8.     Pacing for children – Children’s writing is a whole other ball of wax. Depending on the style you want to give to your story the pace makes all the difference. Take “Goodnight Moon” versus “Green eggs and Ham” for example. While the first is slow and calm the latter is face-paced and frantic. Is it the vocabulary? No, because all the words are for young readers. Instead it is the punctuation and repetition. Where the first has long repetitious sentences that do not rhyme, the latter has short, fast rhyming words which give it a bouncy reading style and fast pace. This is something that children’s book writers have to be very aware of.

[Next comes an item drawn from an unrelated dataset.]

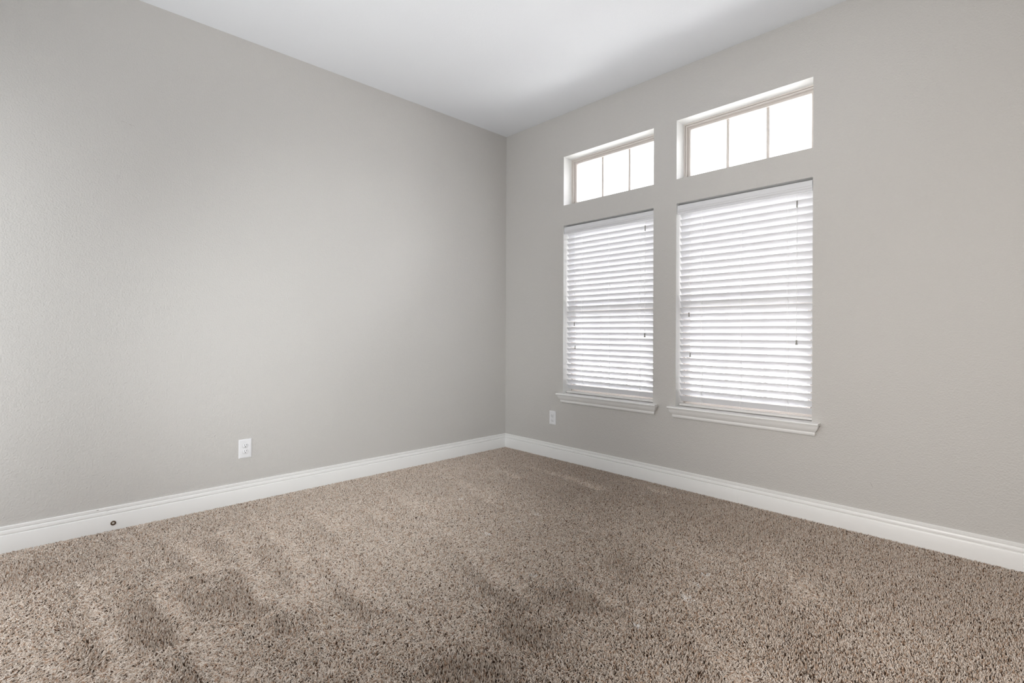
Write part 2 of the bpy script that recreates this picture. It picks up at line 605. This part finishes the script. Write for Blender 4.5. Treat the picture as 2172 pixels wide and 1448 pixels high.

These are just a few ideas that pertain to pacing in your stories. When writing you should always pay attention to the pacing of your sentences and how they will be read by others. It can make the difference between a bestseller and a forgotten novel.

Author Bio:
Jack Meyers is a regular contributor for As a detective he wants to spread the knowledge of terrible things that can happen when people don’t fully verify the credentials of a caregiver or any employee. He also writes for various law enforcement blogs and sites.


Laurie Buchanan said...

I thoroughly enjoyed the attention to detail here as Jack thoughtfully outlined the different types of pace.

Leanne Dyck said...

Yes, Laurie, I completely agree with your comment. Jack has crafted a very helpful article.